"I had a chat with an old detective, who says to me about McGlory: 'He is a Fourth-warder by birth. He has a big pull in politics, but takes no direct part himself. He pays his way with the police, and that ends it. I have known him for years, and 'tough' as he is, I would take his word as quick as I would take the note of half the bank presidents of New York. His place is in the heart of a tenement region, where there are a great many unmarried men. Grouped around him are the rooms and haunts of hundreds of prostitutes, with their pimps, thieves and pick-pockets who thrive in such atmosphere. His place is head-quarters for them. These can not be suppressed, and it is part of the police policy to leave a few places like McGlory's where you can lay your hands on a man at any time, rather than scatter them indiscriminately over the city.'

"We go out on Hester street. It is a narrow, dirty, filthy street. It is the early morning—five o'clock. We had spent nearly five hours in the den. The air was reeking with the filthy odors of the night, but it was refreshing compared with the atmosphere we had left.
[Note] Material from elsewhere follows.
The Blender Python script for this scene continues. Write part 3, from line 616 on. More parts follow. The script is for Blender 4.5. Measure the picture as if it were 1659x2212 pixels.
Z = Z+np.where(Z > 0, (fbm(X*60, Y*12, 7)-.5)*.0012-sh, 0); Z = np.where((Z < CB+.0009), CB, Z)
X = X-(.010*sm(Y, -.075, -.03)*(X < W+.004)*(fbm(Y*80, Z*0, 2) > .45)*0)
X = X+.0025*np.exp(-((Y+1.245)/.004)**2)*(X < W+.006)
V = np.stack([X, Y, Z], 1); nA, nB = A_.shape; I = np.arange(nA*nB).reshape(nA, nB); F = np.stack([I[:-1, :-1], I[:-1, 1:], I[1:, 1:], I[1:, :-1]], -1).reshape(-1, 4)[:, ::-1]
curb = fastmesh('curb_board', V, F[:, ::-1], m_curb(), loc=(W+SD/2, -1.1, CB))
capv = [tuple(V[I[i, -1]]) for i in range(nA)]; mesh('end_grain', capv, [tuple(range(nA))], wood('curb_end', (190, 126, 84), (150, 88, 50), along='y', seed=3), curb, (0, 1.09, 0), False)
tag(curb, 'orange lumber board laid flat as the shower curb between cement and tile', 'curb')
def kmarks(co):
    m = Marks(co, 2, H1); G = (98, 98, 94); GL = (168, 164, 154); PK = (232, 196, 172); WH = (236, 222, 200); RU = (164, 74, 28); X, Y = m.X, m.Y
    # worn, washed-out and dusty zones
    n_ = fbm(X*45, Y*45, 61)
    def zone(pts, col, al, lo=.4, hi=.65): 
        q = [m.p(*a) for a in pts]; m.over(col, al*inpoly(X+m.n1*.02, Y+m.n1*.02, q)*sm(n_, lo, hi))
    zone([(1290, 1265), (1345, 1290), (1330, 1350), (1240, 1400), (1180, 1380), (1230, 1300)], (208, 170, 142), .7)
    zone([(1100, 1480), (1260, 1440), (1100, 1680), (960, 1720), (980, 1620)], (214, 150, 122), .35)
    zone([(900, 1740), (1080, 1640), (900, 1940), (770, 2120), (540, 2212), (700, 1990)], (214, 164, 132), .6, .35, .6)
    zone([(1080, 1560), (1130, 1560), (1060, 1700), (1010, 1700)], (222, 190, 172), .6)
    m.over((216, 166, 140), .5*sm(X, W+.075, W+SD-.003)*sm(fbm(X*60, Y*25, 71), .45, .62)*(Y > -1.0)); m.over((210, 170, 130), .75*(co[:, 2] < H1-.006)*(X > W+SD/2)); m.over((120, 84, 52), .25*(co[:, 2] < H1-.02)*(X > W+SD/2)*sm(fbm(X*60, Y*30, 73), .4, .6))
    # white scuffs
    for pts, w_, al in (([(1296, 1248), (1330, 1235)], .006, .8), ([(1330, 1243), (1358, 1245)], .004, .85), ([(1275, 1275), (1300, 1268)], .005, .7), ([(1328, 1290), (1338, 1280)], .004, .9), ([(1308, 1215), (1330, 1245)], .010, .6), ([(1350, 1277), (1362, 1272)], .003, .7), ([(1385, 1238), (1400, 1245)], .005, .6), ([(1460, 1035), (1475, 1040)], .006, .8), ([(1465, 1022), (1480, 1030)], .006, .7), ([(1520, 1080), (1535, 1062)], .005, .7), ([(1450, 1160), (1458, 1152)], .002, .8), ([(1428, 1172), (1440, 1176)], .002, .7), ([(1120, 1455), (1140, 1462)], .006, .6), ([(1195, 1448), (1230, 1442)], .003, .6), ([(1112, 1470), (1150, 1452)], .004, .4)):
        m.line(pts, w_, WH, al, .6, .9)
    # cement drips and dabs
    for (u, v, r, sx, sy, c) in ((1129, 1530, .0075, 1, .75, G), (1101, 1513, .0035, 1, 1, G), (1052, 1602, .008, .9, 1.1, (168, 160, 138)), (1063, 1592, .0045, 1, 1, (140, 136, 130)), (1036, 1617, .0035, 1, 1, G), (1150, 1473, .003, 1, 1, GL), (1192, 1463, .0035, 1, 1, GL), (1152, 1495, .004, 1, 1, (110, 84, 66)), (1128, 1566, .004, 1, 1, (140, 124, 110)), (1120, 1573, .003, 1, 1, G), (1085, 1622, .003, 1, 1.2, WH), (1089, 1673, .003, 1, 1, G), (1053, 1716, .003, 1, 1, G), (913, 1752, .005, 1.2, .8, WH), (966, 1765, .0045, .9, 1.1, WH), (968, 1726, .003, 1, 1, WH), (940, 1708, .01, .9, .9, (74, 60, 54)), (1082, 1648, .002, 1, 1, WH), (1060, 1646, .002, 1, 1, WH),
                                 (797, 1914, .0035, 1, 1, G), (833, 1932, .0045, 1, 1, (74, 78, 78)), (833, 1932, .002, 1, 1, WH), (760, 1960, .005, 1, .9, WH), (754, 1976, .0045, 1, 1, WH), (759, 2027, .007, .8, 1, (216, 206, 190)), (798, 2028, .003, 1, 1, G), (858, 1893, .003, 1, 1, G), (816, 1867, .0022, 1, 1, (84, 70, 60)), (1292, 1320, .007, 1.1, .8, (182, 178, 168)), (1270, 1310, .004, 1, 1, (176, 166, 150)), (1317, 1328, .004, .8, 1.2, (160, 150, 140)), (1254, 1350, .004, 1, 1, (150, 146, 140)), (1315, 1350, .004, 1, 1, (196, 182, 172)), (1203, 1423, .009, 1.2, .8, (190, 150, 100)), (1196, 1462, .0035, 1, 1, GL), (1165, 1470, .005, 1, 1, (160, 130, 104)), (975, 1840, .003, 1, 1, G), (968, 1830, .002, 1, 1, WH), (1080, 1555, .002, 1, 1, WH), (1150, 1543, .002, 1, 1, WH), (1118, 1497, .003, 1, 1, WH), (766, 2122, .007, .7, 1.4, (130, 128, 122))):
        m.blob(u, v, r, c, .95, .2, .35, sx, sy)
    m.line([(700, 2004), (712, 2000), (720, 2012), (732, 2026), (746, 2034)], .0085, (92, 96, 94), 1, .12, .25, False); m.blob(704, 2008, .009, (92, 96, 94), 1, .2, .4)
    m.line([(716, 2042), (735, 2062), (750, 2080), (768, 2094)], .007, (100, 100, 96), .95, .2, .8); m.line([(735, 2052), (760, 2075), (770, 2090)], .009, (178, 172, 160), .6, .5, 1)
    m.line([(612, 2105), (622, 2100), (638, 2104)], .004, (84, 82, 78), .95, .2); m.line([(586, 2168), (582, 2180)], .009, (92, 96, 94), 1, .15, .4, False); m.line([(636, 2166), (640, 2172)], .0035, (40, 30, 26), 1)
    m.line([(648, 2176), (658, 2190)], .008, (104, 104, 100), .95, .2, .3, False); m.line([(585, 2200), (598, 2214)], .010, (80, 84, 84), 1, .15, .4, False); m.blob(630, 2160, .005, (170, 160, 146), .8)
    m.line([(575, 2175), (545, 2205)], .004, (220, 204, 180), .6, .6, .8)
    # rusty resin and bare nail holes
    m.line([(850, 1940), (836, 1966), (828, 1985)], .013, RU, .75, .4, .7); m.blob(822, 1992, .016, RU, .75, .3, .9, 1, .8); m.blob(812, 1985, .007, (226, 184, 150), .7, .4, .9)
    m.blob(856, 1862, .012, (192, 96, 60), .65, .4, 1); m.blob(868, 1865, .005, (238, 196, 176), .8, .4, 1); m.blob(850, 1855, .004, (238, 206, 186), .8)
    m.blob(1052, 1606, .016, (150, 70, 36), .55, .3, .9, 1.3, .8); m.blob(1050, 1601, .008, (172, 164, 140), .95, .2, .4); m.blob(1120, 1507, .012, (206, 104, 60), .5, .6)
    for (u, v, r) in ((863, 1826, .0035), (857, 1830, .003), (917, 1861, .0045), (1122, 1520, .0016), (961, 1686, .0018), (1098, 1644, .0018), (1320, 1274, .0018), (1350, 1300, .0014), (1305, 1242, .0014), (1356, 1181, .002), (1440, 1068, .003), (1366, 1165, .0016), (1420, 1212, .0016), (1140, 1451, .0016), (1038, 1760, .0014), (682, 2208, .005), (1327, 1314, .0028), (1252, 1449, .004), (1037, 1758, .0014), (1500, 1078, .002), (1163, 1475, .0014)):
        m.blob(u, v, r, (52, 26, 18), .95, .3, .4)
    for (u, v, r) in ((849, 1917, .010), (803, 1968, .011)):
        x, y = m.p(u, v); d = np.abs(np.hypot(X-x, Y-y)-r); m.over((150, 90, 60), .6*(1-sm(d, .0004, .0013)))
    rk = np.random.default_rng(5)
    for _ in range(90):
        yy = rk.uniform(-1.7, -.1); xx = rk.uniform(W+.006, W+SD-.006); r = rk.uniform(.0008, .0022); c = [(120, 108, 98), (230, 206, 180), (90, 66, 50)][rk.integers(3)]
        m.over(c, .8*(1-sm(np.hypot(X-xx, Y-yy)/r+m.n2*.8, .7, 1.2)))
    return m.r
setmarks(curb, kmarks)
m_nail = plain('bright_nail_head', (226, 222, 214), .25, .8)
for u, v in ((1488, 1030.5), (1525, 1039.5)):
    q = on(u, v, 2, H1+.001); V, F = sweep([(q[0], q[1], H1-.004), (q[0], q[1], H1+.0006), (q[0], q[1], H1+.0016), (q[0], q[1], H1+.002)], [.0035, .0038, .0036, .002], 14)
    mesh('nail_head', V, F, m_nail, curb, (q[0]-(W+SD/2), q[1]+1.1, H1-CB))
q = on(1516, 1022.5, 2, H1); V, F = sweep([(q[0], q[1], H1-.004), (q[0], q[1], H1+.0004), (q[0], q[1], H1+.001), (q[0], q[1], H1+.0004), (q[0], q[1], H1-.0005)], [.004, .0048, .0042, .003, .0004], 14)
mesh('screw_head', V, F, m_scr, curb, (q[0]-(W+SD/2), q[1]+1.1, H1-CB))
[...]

"We get in our carriage to go home.

"Three or four blocks up-town we pass Cooper Institute and the old Mercantile Library. A stone's throw from McGlory's are the great thoroughfares of the Bowery and Broadway. You could stand on his house-top and shoot a bullet into the City of Churches. I have not told the half, no, nor the tenth, of what we saw at his place. It can not be told. There is no newspaper would dare print it. There is no writer who could present it in shape for publication. It can only be hinted at. There is beastliness and depravity under his roof compared with which no chapter in the world's history is equal.

"Involuntarily, when I reached my apartment, I turned into the bath-room and bathed my face and hands. It was like getting a breath of heaven after experiencing a foretaste of sheol."

[C]HAPTER XXIII.

OUR WASTE BASKET.

Contemporaneous Records and Memoranda of Interesting Cases.

[M]iss Ruff's Tribulations.

Miss Louise Ruff was a tall, fair-complexioned young lady of twenty-two, with a handsome form, lovely shoulders, handsome arms and bewitching address. Her family was well known on the east side of the town, and she had received a fairly liberal education. Miss Ruff, two or three years previous to the legal proceedings here chronicled, had the good or bad fortune to form the acquaintance of Mr. Julius Westfall, the well-to do proprietor of a couple of restaurants. Mr. Westfall was a Teutonic "masher" with which any Venus would have been justified in falling in love. He was a brunette with hyacinthine locks and lustrous black eyes, and with hands and feet too pretty, almost, for use. Mr. Julius Westfall fell violently in love with Louise. She had dropped in with a lady friend to drink a cup of coffee. From behind the receipt of custom he took an observation, and then he began to prance round, as one who had suddenly been attacked by a combination of the fire of St. Anthony and the dance of St. Vitus. He skipped around the saloon like a grasshopper on a gravel lot, and smiled, and smiled, and smiled—looking his Fourth-of-July prettiest. Of course Miss Ruff nudged her companion above the fifth rib, and whispered something complimentary to the beaming proprietor; and when the ladies left, he bowed them out with all the grace of a Belgravia footman.